Most are also unaware of the fact that you can distinguish the form button pressed by just giving them a name/value pair. E.g.
<form action="process" method="post">
     ...
     <input type="submit" name="edit" value="Edit">
     <input type="submit" name="delete" value="Delete">
     <input type="submit" name="move_up" value="Move up">
     <input type="submit" name="move_up" value="Move down">
</form>
In the server side, the actual button pressed can then be obtained by just checking the presence of the request parameter associated with the button name. If it is not null, then the button was pressed.
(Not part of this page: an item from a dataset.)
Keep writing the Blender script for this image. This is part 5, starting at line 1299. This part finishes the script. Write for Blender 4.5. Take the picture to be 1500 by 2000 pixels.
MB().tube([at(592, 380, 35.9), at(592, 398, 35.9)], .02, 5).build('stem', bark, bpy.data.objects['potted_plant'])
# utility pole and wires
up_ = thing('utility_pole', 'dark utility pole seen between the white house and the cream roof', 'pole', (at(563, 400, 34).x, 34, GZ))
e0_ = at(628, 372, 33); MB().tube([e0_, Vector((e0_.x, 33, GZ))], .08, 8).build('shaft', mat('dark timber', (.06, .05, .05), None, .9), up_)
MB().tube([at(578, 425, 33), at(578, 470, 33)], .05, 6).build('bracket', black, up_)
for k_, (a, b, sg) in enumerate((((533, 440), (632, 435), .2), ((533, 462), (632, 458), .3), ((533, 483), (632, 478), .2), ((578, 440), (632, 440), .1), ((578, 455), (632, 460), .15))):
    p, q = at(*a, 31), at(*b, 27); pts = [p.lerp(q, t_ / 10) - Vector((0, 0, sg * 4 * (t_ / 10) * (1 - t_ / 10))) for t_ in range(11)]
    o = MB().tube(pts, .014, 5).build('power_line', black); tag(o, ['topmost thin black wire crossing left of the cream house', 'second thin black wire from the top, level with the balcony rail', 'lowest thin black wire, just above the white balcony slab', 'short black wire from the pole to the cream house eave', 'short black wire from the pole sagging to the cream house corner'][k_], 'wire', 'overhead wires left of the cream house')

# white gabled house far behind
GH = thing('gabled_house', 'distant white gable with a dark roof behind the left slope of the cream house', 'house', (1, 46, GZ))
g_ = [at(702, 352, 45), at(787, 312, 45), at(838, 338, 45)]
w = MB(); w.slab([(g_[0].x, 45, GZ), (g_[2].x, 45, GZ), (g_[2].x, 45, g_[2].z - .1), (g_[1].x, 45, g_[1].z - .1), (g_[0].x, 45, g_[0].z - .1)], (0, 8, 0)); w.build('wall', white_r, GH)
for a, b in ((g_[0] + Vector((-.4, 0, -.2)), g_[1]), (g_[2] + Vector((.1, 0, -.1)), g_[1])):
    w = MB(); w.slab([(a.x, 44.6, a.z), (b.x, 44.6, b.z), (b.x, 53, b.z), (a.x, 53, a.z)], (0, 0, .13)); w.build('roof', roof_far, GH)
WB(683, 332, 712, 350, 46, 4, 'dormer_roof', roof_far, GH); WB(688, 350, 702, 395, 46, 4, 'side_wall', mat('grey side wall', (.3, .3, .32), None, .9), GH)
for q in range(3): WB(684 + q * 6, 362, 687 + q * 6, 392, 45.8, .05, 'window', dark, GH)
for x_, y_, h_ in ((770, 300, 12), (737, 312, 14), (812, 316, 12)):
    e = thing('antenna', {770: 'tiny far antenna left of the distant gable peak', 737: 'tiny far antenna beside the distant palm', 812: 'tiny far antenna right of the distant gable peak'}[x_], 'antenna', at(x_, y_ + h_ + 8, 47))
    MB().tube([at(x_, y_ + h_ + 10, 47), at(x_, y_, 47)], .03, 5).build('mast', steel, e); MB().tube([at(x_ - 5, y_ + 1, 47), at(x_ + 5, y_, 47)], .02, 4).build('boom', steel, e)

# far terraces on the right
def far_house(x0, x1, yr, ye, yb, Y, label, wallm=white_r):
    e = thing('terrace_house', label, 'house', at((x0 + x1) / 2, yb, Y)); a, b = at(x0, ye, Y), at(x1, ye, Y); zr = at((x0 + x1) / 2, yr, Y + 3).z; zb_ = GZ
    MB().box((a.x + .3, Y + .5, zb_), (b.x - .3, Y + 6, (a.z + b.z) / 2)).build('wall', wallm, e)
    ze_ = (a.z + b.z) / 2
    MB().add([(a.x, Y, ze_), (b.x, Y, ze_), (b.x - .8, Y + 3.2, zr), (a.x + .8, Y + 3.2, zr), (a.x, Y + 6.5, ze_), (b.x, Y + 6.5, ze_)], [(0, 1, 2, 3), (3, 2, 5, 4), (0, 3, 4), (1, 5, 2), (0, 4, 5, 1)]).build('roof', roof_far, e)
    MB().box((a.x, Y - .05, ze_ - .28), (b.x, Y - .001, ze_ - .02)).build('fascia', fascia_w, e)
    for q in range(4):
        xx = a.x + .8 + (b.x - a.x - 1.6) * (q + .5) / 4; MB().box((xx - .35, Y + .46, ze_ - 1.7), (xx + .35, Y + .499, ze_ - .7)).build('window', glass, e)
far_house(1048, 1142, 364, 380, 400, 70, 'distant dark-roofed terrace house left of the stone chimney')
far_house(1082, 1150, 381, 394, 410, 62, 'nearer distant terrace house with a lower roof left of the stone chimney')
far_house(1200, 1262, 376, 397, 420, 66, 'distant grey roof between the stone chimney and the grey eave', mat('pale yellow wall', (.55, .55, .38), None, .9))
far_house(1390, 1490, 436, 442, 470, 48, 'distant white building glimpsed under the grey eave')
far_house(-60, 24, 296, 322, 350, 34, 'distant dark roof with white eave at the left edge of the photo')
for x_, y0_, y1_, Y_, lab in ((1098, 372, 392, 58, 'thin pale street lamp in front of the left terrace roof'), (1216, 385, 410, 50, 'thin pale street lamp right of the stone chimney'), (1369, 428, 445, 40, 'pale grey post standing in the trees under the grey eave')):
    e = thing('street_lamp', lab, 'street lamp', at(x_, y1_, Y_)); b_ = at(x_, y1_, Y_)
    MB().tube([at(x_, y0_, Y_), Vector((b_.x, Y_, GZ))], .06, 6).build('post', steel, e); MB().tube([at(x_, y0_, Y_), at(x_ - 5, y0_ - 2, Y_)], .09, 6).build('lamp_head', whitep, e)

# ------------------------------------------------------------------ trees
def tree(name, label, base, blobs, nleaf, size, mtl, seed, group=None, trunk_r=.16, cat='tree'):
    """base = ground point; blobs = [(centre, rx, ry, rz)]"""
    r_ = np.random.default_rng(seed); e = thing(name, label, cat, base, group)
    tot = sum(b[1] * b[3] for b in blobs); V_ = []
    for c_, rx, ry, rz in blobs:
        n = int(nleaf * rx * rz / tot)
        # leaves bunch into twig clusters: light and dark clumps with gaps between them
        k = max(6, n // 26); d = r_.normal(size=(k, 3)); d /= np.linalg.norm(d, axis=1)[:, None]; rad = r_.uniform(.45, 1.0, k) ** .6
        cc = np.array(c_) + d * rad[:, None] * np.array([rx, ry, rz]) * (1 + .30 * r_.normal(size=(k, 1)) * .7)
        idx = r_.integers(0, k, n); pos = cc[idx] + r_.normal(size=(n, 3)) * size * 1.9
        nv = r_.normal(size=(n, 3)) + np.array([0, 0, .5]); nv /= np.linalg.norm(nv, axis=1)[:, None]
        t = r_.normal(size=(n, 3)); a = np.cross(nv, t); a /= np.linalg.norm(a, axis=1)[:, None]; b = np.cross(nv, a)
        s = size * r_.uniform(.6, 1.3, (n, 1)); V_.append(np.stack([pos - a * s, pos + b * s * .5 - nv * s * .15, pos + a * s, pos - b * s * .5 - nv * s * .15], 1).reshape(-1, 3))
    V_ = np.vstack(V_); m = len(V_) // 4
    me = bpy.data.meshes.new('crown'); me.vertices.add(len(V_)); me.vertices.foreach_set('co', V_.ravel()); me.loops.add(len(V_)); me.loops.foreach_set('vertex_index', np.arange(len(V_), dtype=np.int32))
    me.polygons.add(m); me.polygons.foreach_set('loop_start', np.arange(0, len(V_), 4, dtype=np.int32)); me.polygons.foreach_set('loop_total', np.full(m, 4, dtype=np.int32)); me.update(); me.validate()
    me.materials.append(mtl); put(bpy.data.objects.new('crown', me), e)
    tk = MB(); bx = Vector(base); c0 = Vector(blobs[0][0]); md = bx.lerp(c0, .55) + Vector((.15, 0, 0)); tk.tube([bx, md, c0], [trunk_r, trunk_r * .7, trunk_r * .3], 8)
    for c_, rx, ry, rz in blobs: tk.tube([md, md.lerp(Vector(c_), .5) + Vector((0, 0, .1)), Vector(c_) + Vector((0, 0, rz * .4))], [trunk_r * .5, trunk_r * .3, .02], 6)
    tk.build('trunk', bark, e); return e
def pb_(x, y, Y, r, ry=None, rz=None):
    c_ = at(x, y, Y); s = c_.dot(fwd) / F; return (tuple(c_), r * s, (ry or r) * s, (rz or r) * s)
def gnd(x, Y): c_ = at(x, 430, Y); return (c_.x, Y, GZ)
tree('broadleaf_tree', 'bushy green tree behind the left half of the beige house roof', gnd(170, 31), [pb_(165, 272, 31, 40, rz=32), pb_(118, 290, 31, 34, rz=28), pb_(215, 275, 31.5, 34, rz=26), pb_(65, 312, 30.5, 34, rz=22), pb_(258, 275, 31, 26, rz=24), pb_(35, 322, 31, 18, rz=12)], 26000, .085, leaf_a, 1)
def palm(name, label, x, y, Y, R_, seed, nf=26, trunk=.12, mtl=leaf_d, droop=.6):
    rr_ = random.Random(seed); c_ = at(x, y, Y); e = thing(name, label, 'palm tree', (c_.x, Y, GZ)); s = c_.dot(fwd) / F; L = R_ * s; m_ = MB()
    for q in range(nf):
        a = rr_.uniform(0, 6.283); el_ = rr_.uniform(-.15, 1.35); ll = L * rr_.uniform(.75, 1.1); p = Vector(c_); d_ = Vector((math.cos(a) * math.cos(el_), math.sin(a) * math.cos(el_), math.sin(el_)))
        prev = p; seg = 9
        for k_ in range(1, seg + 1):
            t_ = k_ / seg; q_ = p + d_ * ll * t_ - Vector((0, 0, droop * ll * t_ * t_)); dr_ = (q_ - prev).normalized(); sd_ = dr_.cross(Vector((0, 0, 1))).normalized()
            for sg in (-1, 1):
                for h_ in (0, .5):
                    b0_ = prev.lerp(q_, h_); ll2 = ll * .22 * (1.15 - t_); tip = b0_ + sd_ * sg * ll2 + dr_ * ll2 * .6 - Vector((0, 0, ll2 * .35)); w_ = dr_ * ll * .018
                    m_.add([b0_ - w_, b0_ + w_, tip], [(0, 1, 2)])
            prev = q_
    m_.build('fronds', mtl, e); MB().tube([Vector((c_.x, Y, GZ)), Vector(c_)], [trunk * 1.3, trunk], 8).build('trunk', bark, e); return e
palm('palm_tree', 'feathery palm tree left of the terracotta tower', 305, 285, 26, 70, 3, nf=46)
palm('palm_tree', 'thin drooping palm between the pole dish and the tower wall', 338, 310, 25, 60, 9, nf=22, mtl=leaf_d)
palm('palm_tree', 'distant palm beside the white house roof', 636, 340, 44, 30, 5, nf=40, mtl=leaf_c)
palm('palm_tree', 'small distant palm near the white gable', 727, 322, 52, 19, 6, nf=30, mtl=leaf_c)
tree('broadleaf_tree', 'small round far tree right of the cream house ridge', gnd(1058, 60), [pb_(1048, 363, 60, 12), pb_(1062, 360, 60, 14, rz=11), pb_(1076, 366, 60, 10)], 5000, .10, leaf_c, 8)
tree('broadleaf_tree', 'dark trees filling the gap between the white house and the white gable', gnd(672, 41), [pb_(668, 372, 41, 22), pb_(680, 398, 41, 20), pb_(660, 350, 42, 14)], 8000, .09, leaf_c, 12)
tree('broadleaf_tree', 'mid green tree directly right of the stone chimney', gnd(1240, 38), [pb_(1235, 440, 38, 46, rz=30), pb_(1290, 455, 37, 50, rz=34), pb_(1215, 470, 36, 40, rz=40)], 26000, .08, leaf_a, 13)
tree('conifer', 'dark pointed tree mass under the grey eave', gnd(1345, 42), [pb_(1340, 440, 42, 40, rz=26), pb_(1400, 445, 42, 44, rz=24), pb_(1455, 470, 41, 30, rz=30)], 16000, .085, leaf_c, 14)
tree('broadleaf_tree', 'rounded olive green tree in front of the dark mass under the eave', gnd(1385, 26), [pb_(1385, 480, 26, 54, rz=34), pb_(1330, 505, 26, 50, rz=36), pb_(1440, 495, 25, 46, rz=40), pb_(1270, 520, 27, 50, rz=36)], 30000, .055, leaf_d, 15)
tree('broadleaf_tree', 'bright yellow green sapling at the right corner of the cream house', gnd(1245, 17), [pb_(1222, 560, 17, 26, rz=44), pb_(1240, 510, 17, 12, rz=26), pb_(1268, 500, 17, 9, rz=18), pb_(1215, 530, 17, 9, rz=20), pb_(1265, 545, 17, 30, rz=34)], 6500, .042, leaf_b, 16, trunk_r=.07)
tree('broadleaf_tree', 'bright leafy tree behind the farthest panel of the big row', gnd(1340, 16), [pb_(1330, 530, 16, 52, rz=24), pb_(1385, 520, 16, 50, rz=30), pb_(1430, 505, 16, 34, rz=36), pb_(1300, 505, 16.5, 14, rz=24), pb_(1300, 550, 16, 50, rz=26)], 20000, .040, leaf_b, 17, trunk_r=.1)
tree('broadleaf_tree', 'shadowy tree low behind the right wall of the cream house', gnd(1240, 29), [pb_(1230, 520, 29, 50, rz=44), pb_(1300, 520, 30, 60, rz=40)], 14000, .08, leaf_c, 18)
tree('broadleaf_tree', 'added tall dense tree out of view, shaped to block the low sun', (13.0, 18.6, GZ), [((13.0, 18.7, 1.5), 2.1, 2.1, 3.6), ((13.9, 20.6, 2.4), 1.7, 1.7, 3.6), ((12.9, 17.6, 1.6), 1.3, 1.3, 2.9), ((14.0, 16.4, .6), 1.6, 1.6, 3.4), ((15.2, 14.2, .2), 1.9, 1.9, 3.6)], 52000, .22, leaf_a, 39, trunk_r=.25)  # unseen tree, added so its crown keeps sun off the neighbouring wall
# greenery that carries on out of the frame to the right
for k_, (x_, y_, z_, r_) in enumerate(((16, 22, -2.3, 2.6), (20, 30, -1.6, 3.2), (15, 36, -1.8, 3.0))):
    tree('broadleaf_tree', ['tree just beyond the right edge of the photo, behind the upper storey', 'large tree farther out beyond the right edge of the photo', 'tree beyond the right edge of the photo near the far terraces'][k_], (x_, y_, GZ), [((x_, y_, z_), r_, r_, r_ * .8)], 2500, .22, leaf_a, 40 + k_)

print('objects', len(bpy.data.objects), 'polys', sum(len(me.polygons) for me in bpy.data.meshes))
I've seen a lot of unnecessary JS hacks/workarounds for that, e.g. changing the form action or changing a hidden input value beforehand depending on the button pressed. It's simply astonishing.
Also, I've seen almost as many JS hacks/workarounds to gather the checked ones of multiple checkboxes like as in table rows. On every select/check of a table row the JS would add the row index to some commaseparated value in a hidden input element which would then be splitted/parsed further in the server side. That's result of unawareness that you can give multiple input elements the same name but a different value and that you can still access them as an array in the server side. E.g.
<tr><td><input type="checkbox" name="rowid" value="1"></td><td> ... </td></tr>
<tr><td><input type="checkbox" name="rowid" value="2"></td><td> ... </td></tr>
<tr><td><input type="checkbox" name="rowid" value="3"></td><td> ... </td></tr>
...
The unawareness would give each checkbox a different name and omit the whole value attribute. In some JS-hack/workaround-free situations I've also seen some unnecessarily overwhelming magic in the server side code to distinguish the checked items.